Mes vies antérieures (aperçu)
Renaître, toujours renaître… au bout d’un moment, ça commence à bien faire ! Quelques milliers d’années, et on se lasse. Je n’y croyais pas, avant de tomber sur le catalogue de mes vies antérieures. Nettement plus épais que celui d’Ikea, façon Redoute ou 3 Suisses avant le Web, il est bien lourd, un peu déglingué. En le feuilletant, j’ai été très surpris : je n’ai reconnu, et encore vaguement, que très peu d’existences. Pour des centaines d’autres, pas le moindre souvenir !
Je ne me souviens pas du tout, par exemple, avoir été limace, écrabouillée par la roue d’un char, ce qui m’aurait permis de renaître gladiateur, preuve que les limaces aussi accumulent des mérites. Les gladiateurs, c’est moins sûr. Ce bref épisode s’est donc mal terminé. Il semble, d’après le catalogue, que je me sois retrouvé rhubarbe, ce qui me convient tout à fait, c’est assez tranquille. Sauf que j’ai fini en compote, avant de continuer moucheron, gazelle, éléphant, finalement acrobate. Ce qui montre d’une part que la rhubarbe mène à tout, d’autre part que la promotion par le karma n’est pas un vain mot.
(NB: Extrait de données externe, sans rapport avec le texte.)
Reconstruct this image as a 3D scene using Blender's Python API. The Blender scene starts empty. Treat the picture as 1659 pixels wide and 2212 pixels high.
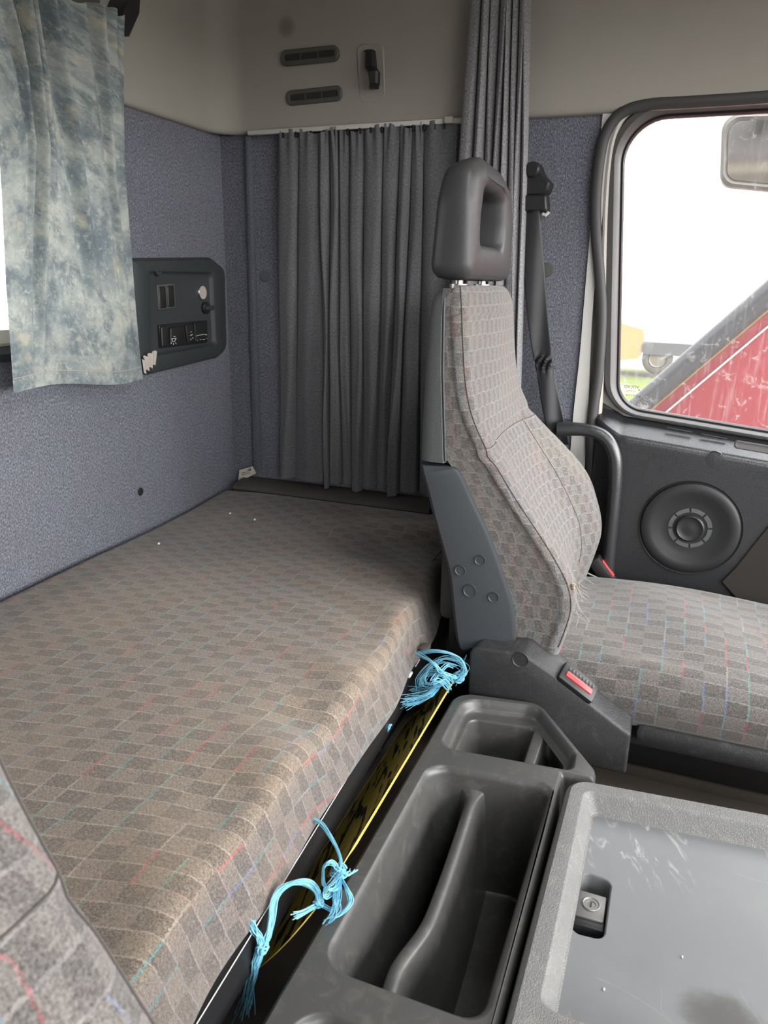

Hélas, acrobate, rien qu’une erreur, et on ne fait pas de vieux os. Me voilà donc parti pour une série de transmigrations végétales, brin d’herbe, mousse, marguerite, myrtille, fraise des bois… Pas moyen de savoir pourquoi ni comment je suis devenu ensuite papillon, libellule, colibri, et peu après pilote de course, victime inattendue d’un accident de scooter en allant nuitamment chez une dame de mes amies.
Que je n’aie aucun souvenir non plus d’avoir été ptérodactyle, tyrannosaure, diplodocus est, paraît-il, normal. En revanche, ce qui me laisse perplexe est d’avoir tout oublié du Moyen Age, de mes vies dans des donjons, tantôt princesse, tantôt geôlier, tantôt rat ou araignée, mais tout le monde dit que semblable amnésie est chose fréquente.
Si vous croyez que je délire, lisez ou relisez, chez les Grecs, les traités de Pythagore, et bien sûr le mythe d’Er, à la fin de « La République » de Platon. Ou chez les Indiens, la Bhagavad Gita : « A la façon d’un homme qui a rejeté des vêtements usagés et en prend d’autres neufs, l’âme incarnée, rejetant son corps usé, voyage dans d’autres qui sont neufs » (II, 22). Ou encore les innombrables jataka, ces récits légendaires, entre contes populaires et histoires pour les enfants, qui décrivent les vies rêvées du Bouddha avant sa dernière naissance. N’oubliez pas, chez les modernes, Schopenhauer, Nietzsche, Baudelaire et tant d’autres… Composez alors votre propre catalogue, en commençant par les bribes de souvenirs de la dernière fois où vous étiez, par exemple, taupe, coccinelle, canari, échalote (attention, il en existe plusieurs variétés). Après tout, ce pourrait être une façon originale de rédiger son CV, son journal intime ou ses antimémoires.